This week, “forest first” journalism platform Sumaúma is heading to COP28 in Dubai from Altamira, Brazil. Their reporter Claudia Antunes explains why.
Sumaúma, or kapok as she is known in English,
is the name of one of the tallest trees in the Amazon rainforest. With a large
trunk and solid, outspread roots, a sumaúma lives
for around 300 years and is present in the cosmology of many Brazilian
Indigenous peoples, such as the Xipaya, for instance, who see her as a link
between the sky and the earth.
We borrowed the name Sumaúma for our journalism platform, based in Altamira, in
the Amazonian state of Pará. The urban center of Altamira is surrounded
by territories of Indigenous and traditional communities, who are the
target of loggers, illegal miners and land grabbers that aim to expand the
frontiers for soy and cattle.
The city is part of the so-called “arc of deforestation” – the frontline of destruction. Between 1985 and 2021, the Brazilian Amazon lost 12% of its cover due to predatory human activity.
We at Sumaúma see the Amazon as the center of the world. This is not only because the world´s largest tropical forest is a global carbon sink and a regional rainfall regulator. We also believe forest communities, who live in symbiosis with nature, can be a guide for the urgent system transformation that all of humanity needs to confront the climate crisis that threatens present and future generations.
Climate negotiations must be
inclusive for there to be a chance for climate justice. It
is important for Sumaúma to be present at this year´s United Nations Climate
Summit COP28, precisely
to amplify the voices of Indigenous people and forest communities, to
make these voices heard over the lobbyists for major polluters who
sadly capture the negotiations space.
The impact of global warming is
felt strongly in Brazil this year, and as usual, Indigenous, riverside and
working class urban communities are the ones that suffer most. We have been
going through atypical floods in the south of the
country, a heat wave in the southeast and an extreme drought in the north, where the Amazon
forest is located. Along with El Niño and global climate disruption, scientists
have pointed out that extreme weather her is linked
to destruction of the rainforest by loggers, ranchers and
miners.
With the drought in the Amazon, mighty rivers such as the Negro have fallen to the lowest levels in decades, and villages that relied on them for fishing and transportation have became isolated. The air of the cities such as Altamira and Manaus, capital of the Amazonas state, was filled for weeks by the smoke from fires that spread easily because the forest is tinder dry.
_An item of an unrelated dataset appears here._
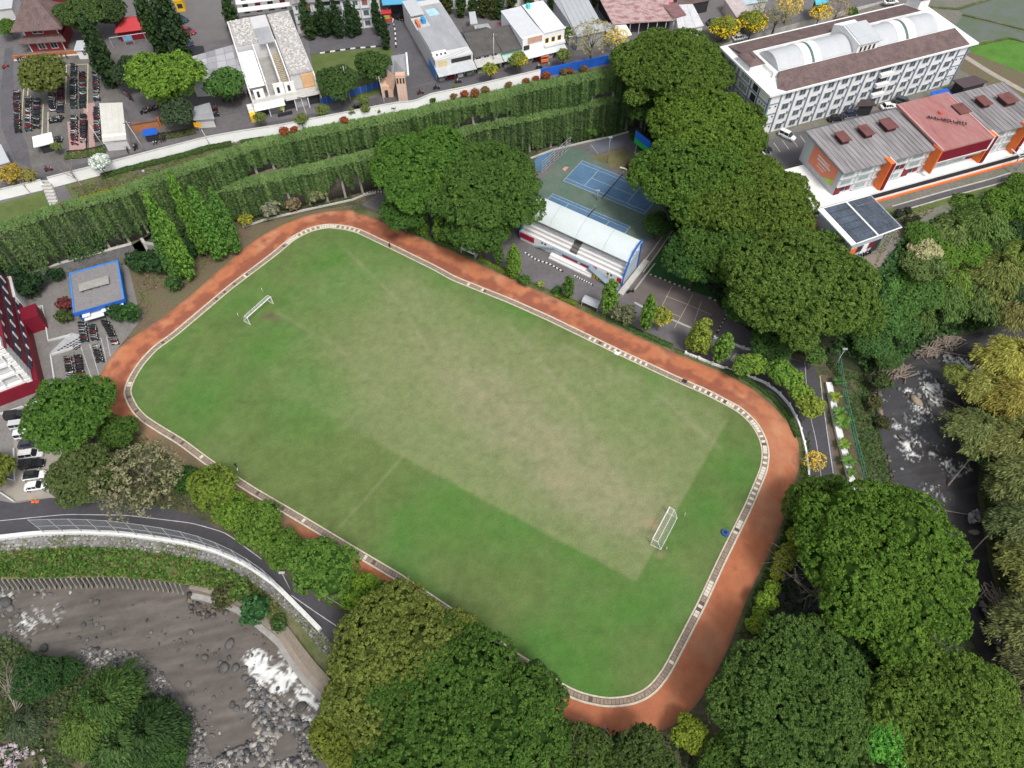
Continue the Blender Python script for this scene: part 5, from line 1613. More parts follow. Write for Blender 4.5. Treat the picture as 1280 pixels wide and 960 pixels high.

The current government, led by president Luiz Inácio Lula da Silva and his Environment minister, Marina Silva, has managed to decrease the high levels of deforestation that were the hallmark of the previous administration of Jair Bolsonaro, a climate negationist. But the areas that had been deforested are more fragile and flammable, and forest loss levels remain dangerously high.
The COP28, held in Dubai, in the United Arab Emirates – a petrostate – acquired more urgency because of the intensification of extreme weather events.
To Brazil, a strong outcome is vital with the country set to host COP30 in 2025, when the Paris Agreement reaches its 10 year anniversary. COP30 will be held in Belém, the capital of Pará. At that event, member-states are expected to present more ambitious national contribution plans to achieve the world’s objective of drastically decreasing greenhouse gases.
Since the summit of the eight countries of the Amazon region in the same city, in August 2023, social movements have been pressing the Brazilian authorities to address the country's internal contradictions. Brazil has promised to end deforestation by 2030, but Congress has been discussing projects that will make it more difficult to protect and demarcate Indigenous territories, where the forest is best preserved. Lula´s government has been saying it wants to turn the country into a “green economy”, but has kept plans to open new oil and gas exploration fields, including in the Amazon.
The movements that organized the demonstrations in Belém in August – representing Indigenous peoples, landless peasants, riverside communities and Quilombolas, the descendants of enslaved Africans – will send representatives to Dubai. Once more, they will have to break barriers of class, colour, gender and language – many of them are at least bilingual, but none of their languages, Indigenous or Portuguese, are official at the UN. They will demand climate justice, the end of environmental racism, and insist that they must be part of the solution.